Let $X$ be a compact complex manifold. A Hermitian metric $\omega$ is balanced if $d\omega^{n-1}=0$, where $n=\dim_{\mathbf{C}} X$. By a theorem of Alessandrini-Basanelli, this class of Hermitian manifolds is preserved under bimeromorphic modification. In particular, manifolds in the Fujiki class $\mathcal{C}$ (i.e., bimeromorphic to compact Kähler manifolds) and hence, Moishezon manifolds, support balanced metrics.
Explicit examples of balanced manifolds include the Iwasawa threefold and Hironaka's example (which is Moishezon).

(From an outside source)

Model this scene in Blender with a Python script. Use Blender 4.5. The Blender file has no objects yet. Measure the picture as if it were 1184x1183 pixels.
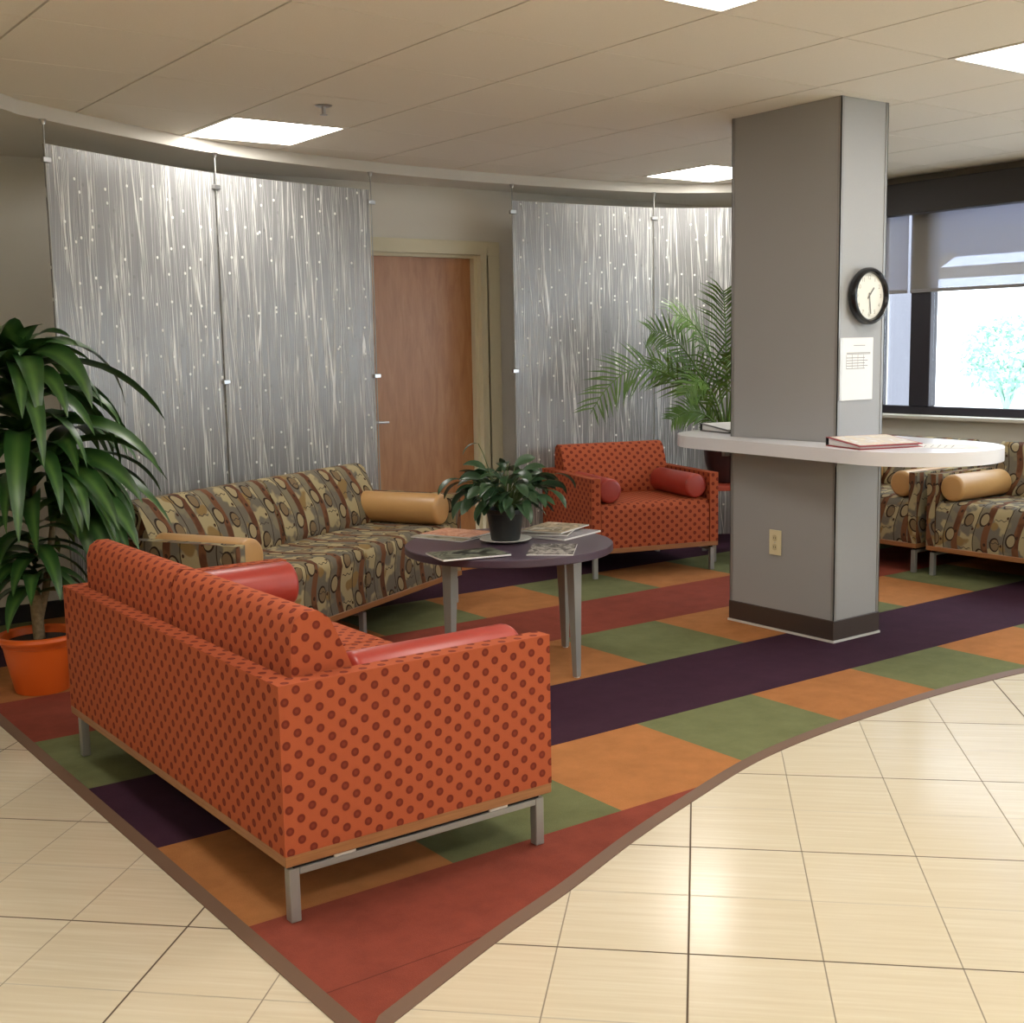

An older result of Deligne-Griffiths-Morgan-Sullivan tells us that the $dd^c$-lemma is preserved under bimeromorphic modification. Finally, a theorem of Gauduchon informs us that the $dd^c$-lemma holds on $(1,1)$-forms if and only if $b_1 = 2h^{0,1}$.
There are manifolds which support the $dd^c$-lemma but are not in the Fujiki class $\mathcal{C}$ (see, for instance, Remark 1.17 of Angella's thesis).
Question: Are there compact balanced manifolds that do not satisfy the $dd^c$-lemma on $(1,1)$-forms?
Note that if $X$ is the Iwasawa threefold, page 44 of Angella's thesis shows that $b_1 = 4 = 2 h^{0,1} = 2 \cdot 2$, and so the Iwasawa threefold satisfies the $dd^c$-lemma on $(1,1)$-forms.
Another non-example to bear in mind: The Calabi-Eckman manifold $\mathbf{S}^3 \times \mathbf{S}^3$ does not satisfy the $dd^c$-lemma on $(1,1)$-forms, since $b_1 \neq 2 h^{0,1}$. However, Michelsohn showed that Calabi-Eckman manifolds never support balanced metrics.